La verdadera piedad introduce a Dios y su voluntad en todo. Es saludable reconocer nuestra propia pequeñez y la brevedad de nuestros días. En un espíritu jactancioso podemos empezar a legislar para nuestro propio futuro, pero es una obra perversa. No tenemos poder para legislar, ya que ni siquiera podemos ordenar lo que sucederá mañana. Pero, ¿por qué habríamos de querer legislar cuando somos del Señor, y él tiene una voluntad sobre nosotros? ¿No deberíamos reconocer su dirección y contentarnos con ella?
No solo debemos reconocer su guía, sino que debemos alegrarnos de reconocerla en todos nuestros caminos y también de palabra. Debemos decir: «Si el Señor quiere viviremos y haremos esto o aquello». Y observen por favor que es: «En vez de decir». No es algo que podamos decir, y encontrar que Dios lo aprueba. Es algo que debemos decir si deseamos darle a él su lugar apropiado en nuestras vidas.

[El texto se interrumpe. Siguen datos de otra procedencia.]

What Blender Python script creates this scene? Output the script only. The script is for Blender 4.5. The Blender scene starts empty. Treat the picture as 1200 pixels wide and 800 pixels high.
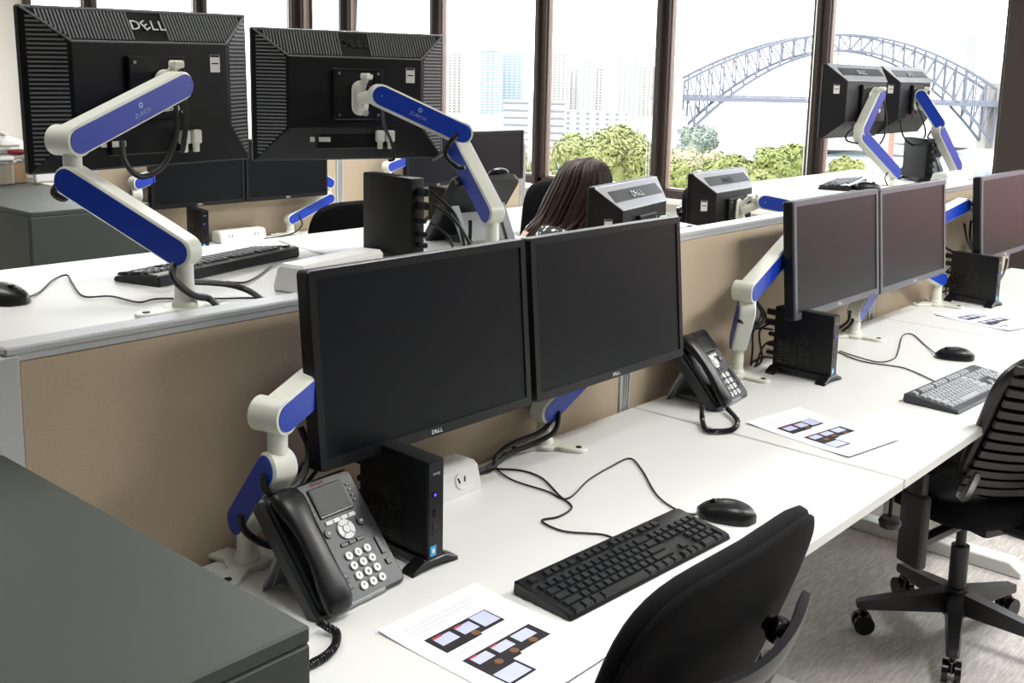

Sabiendo esto, tengamos cuidado de hacerlo, porque una declaración muy sorprendente cierra nuestro capítulo. El pecado no es solo hacer lo que está mal, sino también no hacer lo que sabemos que está bien. Por lo tanto, saber es una gran responsabilidad.
¿Debemos, pues, rehuir el conocimiento? Pero eso solo empeoraría las cosas, en la medida en que implicaría cerrar nuestros ojos a la luz; y los que hacen eso no tendrán motivo de queja contra Dios, si él hace por ellos lo que hace mucho tiempo hizo por otros, y los encerró en una oscuridad sin esperanza. No, demos la bienvenida a la luz, y consideremos la responsabilidad de poner en práctica el bien que conocemos, como un privilegio muy grande.